§ Order of the day for the Third Reading read.
§ THE LORD CHANCELLOR (VISCOUNT SIMON)My Lords, I beg to move that this Bill be now read a third time and I wish to take the opportunity of making an observation with reference to two figures which I gave your Lordships' House on Second Reading. Those figures were referred to in the course of the debate by my noble friend Lord Gainford, and in the absence of further explanation they might cause some misapprehension, or at any rate fail to do full justice to the invariable and indeed meticulous precision of the Treasury. The figures themselves were quite correct in their context, but confusion might arise if it were not appreciated—your Lordships will forgive me for mentioning this—that not all revenue is derived from taxes and that Inland Revenue duties include other sources besides Income Tax and Surtax. Let me, for the sake of accuracy and record, repeat the statement I made in a form which cannot be misunderstood. The total revenue in a full year from Customs and Excise as now imposed will be £472,000,000. Customs and Excise, however, are not only imposed by Part I of the present Bill, but include also other duties which are not specially enacted this year because they continue to apply until they are altered. The other figure I mentioned, also quite correctly, was the produce of existing direct taxation in a full year, and that figure was estimated, as I said, to amount to £760,000,000. Here again, however, the direct taxation which produces this result is not limited to what is to be found in Part II of the present Bill. It includes direct taxation imposed by other Parts of the Bill, and some direct taxation, such as Stamp Duties, which go on from year to year unless they are altered and therefore are not reimposed annually because they do not require to come within this Finance Bill at all.

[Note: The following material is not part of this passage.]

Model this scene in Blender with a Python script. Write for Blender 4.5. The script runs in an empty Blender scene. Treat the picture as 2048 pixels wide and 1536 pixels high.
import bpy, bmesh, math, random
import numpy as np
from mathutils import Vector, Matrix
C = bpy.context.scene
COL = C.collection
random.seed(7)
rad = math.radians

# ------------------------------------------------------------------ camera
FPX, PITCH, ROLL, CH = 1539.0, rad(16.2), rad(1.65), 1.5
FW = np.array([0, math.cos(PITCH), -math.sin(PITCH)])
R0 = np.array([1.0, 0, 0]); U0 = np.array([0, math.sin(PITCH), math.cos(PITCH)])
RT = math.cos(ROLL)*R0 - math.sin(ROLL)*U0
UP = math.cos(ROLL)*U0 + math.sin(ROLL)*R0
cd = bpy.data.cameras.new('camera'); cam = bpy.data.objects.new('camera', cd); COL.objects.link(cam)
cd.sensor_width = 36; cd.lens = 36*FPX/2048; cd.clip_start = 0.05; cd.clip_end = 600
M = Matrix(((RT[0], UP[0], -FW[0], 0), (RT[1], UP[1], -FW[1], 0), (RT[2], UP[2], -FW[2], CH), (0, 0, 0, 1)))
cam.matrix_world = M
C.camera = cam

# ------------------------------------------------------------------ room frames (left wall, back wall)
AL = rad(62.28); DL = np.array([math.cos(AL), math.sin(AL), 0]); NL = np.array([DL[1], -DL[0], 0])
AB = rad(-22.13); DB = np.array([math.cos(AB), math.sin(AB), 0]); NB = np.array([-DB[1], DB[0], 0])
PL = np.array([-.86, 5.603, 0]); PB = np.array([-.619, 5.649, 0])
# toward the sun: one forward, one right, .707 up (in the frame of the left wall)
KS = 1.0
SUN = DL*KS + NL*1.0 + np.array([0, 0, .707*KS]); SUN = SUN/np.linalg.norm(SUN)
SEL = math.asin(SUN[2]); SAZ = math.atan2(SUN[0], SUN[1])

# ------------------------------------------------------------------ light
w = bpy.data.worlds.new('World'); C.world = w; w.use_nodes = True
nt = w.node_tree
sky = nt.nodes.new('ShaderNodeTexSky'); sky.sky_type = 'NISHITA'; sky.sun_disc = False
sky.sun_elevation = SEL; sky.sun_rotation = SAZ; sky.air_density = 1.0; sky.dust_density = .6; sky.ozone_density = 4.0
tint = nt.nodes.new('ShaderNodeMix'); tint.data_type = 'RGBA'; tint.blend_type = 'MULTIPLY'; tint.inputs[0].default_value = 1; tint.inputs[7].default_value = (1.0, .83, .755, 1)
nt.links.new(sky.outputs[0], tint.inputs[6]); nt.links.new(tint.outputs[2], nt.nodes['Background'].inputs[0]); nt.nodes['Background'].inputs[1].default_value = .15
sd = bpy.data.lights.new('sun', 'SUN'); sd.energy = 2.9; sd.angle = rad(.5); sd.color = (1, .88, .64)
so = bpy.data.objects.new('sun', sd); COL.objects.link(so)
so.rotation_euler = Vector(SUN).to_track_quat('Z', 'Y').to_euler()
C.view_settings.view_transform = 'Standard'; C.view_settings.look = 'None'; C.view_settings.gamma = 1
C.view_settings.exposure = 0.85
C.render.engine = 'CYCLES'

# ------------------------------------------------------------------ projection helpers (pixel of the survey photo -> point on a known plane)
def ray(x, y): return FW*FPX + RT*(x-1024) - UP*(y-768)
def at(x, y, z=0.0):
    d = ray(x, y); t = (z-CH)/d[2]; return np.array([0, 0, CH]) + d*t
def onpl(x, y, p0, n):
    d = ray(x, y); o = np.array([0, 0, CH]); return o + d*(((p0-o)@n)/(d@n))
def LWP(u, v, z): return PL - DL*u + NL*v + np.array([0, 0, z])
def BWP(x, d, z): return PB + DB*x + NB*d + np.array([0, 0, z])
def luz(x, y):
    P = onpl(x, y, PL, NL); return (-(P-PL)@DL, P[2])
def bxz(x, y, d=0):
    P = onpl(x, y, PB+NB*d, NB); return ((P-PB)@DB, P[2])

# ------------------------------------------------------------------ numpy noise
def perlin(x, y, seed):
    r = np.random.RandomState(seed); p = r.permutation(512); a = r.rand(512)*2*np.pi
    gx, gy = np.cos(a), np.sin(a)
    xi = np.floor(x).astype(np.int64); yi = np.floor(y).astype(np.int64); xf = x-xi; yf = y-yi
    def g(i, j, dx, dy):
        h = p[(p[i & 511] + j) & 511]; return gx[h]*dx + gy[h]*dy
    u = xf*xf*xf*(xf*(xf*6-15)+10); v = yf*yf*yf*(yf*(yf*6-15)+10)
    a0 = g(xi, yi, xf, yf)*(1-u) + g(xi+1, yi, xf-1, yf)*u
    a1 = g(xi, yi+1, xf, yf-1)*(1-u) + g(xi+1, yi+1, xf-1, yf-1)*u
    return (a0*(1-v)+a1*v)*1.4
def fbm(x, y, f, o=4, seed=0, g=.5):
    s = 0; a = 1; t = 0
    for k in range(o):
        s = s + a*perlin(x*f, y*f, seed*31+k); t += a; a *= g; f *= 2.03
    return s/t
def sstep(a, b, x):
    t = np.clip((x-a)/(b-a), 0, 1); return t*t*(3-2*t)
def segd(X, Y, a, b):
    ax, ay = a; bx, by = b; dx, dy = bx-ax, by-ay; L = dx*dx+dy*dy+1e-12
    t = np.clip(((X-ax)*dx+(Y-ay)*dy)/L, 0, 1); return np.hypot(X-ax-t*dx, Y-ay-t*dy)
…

I have said that for clearness and completeness. I make these remarks merely 718 to avoid the possibility that some wrong deduction might be drawn from the more summary statement I made the other day; and for the sake of completeness perhaps I might repeat that the total estimated revenue of the present year, which amounts to £1,234,000,000, is not entirely due to taxation because there are some additional items: Crown lands for example, and Post Office net receipts, which are not properly classed as taxation. I trust your Lordships will pardon me for adding these details, but the Treasury is always much concerned that its accounting should be most precisely stated in both Houses of Parliament. I beg to move that this Bill be now read a third time.
§ Moved, That the Bill be now read 3a.—(The Lord Chancellor.)
§ On Question, Bill read 3a, and passed.